Afbeelding
Foto: Job Schepers

Puber(t)aal

Jip en Janneke

Kind, zei de moe van Rosalind,

als jij het thuis niet prettig vindt,

als jij blijft zaniken en blijft morren,

als jij blijft luieren en blijft knorren,

als jij blijft mokken en kniezen en zeuren,

dan zal er nog wel eens iets met je gebeuren!

Wat zal er gebeuren? vroeg Rosalind.

Dat zal ik je zeggen, zei moeder: Kind,

Dan komt de vogel Bisbisbis

waar iedereen zo bang voor is.” 


Ondanks dat Annie M.G. Schmidt een jeugdschrijfster is, of misschien kan ik beter stellen: omdat Annie een jeugdschrijfster is, ben ik groot fan van haar. Als iemand iets heeft bijgedragen aan de Nederlandse literatuur, is zij het wel. Haar poëzie is prachtig, haar verhalen zijn herkenbaar en grappig. 


Vorig schooljaar kwam dan ook het idee in mij op om een project over jeugdliteratuur te maken. Ik deed een oproepje om zoveel mogelijk werk van Annie M.G. te verzamelen. Zelf vond ik via internet een aantal unieke exemplaren met mooie illustraties, denk aan: Het beest met de achternaam. Ook mijn lieve collega Hans de Beurs nam het verzoek serieus, struinde zijn eigen verzameling af en bezocht kringloopwinkels. Met als resultaat een paar weken later: een tas vol werk van Annie M.G. Schmidt. Al deze werken pronken nu in mijn lokaal van de OSG. Van Pluk van de Petteflet tot Uit met juffrouw Knoops en van gedichtenbundels tot Jip en Janneke. We zijn er in de lessen nog niet mee bezig geweest, dat komt later nog. Toch wekken deze kinderboeken de interesse van de pubers. Afgelopen week kreeg ik het verzoek of ik misschien een verhaaltje wilde voorlezen uit Jip en Janneke. Hij vroeg het met grote puppy-ogen en zat aan mijn bureau, deze jongen uit klas 3. Hoe kan ik dat nou weigeren? Wel twee voorwaarden: er wordt de hele les goed gewerkt en hij zocht het verhaaltje uit. 

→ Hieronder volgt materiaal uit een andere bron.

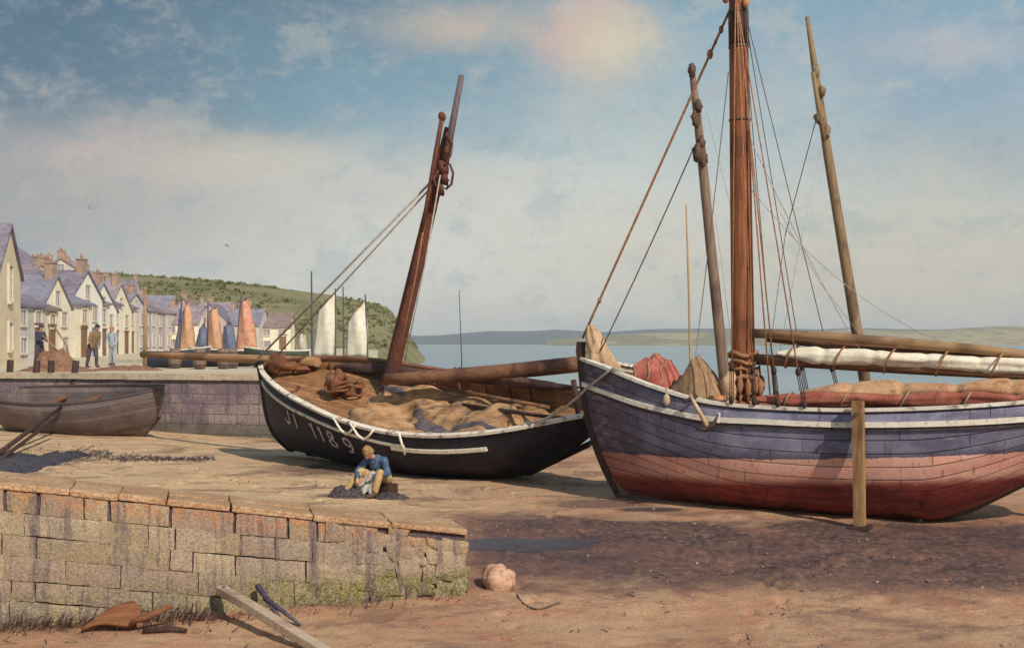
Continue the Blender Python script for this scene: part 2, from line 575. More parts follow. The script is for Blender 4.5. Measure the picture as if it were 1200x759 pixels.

Binnen enkele minuten was de keuze gemaakt, een verhaaltje over een gemene Jip die op een warme zomerdag naast zijn vriendinnetje Janneke ook de poes Siepie wil natspuiten met de tuinslang. Er werd goed gewerkt, dus ik las voor. Inclusief wisselend volume, passende intonatie en stemmetjes, zoals dat bij voorlezen hoort. Alleen niet voor een groep kleuters, maar voor een hok vol 15-jarigen. Ze luisterden aandachtig, barstten in lachen uit toen het verhaal over de natte poes ging (pubers, hormonen, gewoon laten gaan…) en ik vooral gewoon stug door las. Aan het einde van het verhaal was Siepie boos en verontwaardigd tegenover Jip. Terecht, een poes wil niet natgespoten worden. 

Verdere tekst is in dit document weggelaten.